* [Exercise details]:
How does the data below read from its first line through the line containing "glasses('eyeglasses', P, 'round"? Print those lines exactly.
═════ Supplied entries
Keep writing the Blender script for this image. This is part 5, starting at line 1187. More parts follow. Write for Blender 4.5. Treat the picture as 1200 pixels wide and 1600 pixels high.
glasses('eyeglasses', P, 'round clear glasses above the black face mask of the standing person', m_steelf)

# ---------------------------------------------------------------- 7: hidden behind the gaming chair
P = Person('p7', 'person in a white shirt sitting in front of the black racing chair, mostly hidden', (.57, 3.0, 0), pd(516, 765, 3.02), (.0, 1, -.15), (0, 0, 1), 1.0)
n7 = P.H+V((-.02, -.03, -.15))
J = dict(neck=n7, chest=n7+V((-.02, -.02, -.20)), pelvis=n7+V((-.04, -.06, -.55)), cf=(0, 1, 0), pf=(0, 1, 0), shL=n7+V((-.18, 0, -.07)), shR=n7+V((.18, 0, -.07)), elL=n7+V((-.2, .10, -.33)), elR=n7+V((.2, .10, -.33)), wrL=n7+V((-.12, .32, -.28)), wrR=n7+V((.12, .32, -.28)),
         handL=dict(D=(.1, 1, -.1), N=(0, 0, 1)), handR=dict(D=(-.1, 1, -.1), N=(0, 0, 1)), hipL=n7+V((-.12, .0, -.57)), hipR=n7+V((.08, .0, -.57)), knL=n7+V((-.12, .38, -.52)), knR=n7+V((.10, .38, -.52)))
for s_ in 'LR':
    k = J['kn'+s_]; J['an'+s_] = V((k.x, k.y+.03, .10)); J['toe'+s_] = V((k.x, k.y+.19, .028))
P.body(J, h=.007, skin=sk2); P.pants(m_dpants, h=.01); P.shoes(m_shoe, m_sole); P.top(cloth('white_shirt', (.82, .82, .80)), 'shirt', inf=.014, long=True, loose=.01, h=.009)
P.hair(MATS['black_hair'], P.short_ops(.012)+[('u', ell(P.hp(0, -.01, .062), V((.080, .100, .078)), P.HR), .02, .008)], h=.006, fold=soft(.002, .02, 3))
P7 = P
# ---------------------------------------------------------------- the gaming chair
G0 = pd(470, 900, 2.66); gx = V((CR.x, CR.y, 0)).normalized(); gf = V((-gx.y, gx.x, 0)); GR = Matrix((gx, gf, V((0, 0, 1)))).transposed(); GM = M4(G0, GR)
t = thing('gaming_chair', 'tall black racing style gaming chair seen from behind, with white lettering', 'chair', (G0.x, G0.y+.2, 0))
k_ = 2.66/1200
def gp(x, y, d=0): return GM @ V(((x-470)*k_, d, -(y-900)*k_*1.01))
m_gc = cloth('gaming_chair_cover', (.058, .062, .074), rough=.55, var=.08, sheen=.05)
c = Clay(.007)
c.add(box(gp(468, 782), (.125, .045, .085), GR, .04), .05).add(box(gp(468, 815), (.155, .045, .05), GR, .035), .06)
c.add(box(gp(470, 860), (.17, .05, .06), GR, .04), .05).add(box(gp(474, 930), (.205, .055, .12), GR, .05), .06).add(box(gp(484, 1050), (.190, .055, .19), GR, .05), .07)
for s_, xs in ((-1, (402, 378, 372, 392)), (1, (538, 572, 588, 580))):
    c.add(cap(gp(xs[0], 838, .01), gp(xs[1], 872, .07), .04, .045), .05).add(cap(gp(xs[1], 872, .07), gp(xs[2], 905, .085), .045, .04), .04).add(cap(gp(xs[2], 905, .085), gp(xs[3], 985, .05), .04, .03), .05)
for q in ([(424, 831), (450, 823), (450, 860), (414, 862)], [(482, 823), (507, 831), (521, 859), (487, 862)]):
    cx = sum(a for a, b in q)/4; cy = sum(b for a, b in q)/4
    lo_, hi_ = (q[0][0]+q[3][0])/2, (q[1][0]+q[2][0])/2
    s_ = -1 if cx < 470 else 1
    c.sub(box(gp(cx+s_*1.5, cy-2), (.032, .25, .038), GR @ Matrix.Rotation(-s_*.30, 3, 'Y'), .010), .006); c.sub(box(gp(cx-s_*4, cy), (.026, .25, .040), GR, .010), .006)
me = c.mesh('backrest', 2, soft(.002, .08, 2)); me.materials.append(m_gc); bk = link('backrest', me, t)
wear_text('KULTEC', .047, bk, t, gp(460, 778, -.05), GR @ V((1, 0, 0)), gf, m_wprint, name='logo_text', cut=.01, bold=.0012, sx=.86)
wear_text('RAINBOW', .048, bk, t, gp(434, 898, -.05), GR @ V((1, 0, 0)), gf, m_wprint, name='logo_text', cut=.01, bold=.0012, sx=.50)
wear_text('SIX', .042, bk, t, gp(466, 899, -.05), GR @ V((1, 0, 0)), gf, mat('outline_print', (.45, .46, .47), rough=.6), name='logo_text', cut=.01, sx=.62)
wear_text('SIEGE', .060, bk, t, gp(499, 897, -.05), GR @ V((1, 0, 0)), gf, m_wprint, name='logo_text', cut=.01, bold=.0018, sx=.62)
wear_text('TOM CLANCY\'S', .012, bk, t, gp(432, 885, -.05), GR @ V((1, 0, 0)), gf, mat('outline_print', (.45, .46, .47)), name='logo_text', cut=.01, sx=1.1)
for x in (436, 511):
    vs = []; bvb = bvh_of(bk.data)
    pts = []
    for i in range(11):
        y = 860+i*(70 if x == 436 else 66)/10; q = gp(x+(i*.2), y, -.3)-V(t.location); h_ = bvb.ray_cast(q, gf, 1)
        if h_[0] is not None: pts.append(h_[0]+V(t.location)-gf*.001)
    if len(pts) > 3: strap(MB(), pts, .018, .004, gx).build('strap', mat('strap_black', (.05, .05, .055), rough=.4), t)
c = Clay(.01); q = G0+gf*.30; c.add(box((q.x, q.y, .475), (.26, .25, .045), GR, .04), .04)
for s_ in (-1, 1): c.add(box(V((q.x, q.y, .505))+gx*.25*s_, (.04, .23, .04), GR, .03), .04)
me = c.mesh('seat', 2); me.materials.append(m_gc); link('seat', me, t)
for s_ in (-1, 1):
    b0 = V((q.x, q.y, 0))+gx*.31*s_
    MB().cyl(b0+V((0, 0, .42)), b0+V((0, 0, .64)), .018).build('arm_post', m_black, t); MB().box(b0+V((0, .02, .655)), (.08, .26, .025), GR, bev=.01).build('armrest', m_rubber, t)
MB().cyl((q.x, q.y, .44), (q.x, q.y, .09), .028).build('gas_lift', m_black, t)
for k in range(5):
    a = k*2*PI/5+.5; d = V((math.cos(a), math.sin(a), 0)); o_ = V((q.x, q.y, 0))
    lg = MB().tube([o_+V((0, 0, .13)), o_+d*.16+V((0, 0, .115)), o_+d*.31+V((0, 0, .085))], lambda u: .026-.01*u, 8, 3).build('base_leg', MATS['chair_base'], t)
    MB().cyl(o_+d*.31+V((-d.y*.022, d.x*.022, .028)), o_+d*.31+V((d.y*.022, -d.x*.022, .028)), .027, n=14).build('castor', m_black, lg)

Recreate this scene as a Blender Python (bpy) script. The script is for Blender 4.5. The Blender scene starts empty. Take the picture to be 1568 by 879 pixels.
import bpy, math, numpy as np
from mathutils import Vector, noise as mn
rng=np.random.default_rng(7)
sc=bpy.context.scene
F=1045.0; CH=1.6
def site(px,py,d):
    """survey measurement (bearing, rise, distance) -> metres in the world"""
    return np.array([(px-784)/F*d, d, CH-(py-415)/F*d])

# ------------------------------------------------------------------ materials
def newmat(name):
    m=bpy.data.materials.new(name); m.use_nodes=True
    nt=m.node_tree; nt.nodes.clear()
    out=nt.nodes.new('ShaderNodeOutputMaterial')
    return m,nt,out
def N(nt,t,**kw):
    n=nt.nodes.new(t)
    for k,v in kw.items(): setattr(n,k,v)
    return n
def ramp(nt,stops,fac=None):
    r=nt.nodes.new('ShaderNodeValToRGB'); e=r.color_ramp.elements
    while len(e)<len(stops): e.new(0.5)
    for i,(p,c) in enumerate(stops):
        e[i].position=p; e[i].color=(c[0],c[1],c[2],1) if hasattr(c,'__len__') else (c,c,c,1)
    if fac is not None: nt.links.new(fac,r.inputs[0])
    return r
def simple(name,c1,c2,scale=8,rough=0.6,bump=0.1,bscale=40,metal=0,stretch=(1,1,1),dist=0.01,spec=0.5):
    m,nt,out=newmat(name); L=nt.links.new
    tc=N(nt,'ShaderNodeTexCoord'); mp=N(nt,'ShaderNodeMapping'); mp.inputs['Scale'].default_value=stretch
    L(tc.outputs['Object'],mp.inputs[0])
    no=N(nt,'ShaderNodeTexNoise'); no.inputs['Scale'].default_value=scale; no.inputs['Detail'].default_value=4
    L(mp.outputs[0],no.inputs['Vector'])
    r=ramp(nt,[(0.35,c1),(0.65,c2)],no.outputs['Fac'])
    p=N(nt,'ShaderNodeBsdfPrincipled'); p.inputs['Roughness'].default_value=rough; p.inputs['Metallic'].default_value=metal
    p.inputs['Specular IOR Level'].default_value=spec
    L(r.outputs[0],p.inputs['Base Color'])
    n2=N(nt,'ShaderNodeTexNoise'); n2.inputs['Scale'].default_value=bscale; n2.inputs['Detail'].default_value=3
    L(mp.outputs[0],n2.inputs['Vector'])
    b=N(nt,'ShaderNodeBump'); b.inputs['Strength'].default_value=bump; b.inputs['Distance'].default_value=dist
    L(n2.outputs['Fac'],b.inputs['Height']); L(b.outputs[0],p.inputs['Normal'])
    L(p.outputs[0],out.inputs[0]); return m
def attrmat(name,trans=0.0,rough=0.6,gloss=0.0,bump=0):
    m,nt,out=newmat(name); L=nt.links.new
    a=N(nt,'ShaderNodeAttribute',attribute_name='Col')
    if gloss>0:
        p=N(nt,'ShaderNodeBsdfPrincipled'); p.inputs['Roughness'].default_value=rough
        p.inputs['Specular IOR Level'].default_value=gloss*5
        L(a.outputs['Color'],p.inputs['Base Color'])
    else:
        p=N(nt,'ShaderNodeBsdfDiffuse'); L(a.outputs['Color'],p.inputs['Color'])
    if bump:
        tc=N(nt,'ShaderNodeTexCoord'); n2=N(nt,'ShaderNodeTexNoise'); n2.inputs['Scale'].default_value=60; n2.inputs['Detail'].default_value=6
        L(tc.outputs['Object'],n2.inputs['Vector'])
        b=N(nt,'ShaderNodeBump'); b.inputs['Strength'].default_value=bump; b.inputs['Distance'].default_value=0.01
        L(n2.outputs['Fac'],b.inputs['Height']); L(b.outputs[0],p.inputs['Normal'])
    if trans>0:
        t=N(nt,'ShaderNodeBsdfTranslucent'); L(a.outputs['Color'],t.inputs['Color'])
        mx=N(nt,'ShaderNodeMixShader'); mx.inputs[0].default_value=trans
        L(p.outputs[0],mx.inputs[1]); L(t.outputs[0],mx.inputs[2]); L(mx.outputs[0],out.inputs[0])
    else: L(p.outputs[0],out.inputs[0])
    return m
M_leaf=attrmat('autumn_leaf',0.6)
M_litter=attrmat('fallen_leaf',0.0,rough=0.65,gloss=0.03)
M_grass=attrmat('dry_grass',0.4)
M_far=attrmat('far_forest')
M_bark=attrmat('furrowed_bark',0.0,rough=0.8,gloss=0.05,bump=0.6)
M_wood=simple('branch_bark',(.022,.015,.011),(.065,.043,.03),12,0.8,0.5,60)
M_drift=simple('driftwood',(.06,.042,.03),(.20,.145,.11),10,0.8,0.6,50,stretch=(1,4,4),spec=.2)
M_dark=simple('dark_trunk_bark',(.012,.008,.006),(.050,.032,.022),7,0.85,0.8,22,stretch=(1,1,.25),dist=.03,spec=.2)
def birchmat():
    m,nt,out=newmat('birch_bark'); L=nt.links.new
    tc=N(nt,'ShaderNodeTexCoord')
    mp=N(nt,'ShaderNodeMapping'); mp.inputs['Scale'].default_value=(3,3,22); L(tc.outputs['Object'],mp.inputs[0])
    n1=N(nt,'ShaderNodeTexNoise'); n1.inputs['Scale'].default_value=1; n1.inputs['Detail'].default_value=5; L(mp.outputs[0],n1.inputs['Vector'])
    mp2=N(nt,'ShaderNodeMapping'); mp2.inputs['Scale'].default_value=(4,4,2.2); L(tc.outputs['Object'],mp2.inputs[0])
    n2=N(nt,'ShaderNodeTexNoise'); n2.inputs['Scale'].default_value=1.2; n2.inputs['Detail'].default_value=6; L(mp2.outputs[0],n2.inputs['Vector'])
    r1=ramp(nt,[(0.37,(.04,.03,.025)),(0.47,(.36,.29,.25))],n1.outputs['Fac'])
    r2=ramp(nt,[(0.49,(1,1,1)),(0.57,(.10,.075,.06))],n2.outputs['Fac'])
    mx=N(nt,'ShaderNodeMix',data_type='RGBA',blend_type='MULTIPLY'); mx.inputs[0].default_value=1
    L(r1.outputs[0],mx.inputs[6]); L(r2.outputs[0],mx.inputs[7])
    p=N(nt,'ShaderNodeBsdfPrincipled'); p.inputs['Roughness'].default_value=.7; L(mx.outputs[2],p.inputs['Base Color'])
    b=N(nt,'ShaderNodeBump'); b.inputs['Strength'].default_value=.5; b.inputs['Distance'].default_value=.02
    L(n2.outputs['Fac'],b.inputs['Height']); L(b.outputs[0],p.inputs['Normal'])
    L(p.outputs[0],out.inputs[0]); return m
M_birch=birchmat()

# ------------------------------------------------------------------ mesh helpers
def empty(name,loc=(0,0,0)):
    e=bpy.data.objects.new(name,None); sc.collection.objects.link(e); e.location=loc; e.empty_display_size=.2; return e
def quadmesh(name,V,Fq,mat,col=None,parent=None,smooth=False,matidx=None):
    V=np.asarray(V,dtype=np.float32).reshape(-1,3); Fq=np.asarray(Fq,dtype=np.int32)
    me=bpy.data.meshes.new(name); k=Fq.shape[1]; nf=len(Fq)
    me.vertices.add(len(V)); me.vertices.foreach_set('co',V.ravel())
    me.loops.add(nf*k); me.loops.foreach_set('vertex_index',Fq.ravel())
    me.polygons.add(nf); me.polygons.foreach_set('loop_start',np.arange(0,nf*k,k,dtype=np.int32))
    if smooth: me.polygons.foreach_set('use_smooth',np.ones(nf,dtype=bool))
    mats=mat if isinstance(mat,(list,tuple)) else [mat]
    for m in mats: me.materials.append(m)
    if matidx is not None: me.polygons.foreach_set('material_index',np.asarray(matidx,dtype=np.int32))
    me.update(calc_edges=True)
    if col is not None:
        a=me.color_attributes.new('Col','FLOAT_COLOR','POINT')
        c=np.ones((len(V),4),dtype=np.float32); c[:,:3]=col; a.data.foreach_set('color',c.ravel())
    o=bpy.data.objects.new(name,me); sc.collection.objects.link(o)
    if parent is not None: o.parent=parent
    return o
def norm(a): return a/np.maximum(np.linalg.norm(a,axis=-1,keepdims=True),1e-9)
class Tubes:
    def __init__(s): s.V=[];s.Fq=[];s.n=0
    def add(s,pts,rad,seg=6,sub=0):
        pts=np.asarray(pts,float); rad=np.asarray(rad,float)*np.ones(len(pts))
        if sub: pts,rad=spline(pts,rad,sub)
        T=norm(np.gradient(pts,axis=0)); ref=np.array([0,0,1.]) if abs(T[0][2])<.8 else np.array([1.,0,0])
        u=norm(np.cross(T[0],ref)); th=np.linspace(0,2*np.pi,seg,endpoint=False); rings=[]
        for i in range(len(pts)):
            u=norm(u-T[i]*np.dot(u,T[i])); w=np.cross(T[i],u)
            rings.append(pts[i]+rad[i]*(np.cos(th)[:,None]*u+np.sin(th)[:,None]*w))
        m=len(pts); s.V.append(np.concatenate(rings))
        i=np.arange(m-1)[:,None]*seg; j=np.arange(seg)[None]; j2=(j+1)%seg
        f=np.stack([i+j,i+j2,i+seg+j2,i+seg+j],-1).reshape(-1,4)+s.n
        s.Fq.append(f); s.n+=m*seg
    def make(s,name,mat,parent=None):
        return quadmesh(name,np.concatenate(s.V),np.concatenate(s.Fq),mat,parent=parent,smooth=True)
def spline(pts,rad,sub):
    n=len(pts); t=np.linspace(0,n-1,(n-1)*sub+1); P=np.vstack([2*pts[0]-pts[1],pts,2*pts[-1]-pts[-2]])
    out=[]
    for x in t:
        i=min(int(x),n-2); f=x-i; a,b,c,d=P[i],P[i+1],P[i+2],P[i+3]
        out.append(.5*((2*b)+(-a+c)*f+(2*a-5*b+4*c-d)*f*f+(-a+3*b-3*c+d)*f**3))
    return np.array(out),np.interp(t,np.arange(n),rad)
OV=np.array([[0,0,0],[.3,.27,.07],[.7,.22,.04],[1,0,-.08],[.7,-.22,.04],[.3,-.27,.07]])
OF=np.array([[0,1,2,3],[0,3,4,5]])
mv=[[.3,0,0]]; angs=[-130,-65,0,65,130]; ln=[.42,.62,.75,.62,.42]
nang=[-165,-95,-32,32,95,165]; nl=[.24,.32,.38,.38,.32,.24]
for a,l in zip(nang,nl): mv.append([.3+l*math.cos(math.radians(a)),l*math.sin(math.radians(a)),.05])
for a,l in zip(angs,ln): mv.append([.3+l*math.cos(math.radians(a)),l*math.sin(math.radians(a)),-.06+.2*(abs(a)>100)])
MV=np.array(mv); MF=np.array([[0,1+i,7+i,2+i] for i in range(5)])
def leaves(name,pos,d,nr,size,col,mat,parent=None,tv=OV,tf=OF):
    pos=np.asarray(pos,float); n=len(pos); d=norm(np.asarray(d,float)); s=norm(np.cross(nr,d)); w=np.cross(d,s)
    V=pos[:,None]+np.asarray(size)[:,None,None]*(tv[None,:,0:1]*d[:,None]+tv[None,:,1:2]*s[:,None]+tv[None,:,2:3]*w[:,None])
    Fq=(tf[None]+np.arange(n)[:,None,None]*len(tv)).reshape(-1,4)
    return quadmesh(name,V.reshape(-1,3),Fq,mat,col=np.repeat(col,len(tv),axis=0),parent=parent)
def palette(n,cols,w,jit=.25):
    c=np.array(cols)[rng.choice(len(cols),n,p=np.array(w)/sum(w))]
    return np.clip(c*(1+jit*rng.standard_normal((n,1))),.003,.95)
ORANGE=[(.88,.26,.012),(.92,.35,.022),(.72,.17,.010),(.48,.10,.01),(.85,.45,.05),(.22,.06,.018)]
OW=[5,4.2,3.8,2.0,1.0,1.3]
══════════
* [Full output]:
Keep writing the Blender script for this image. This is part 5, starting at line 1187. More parts follow. Write for Blender 4.5. Treat the picture as 1200 pixels wide and 1600 pixels high.
glasses('eyeglasses', P, 'round clear glasses above the black face mask of the standing person', m_steelf)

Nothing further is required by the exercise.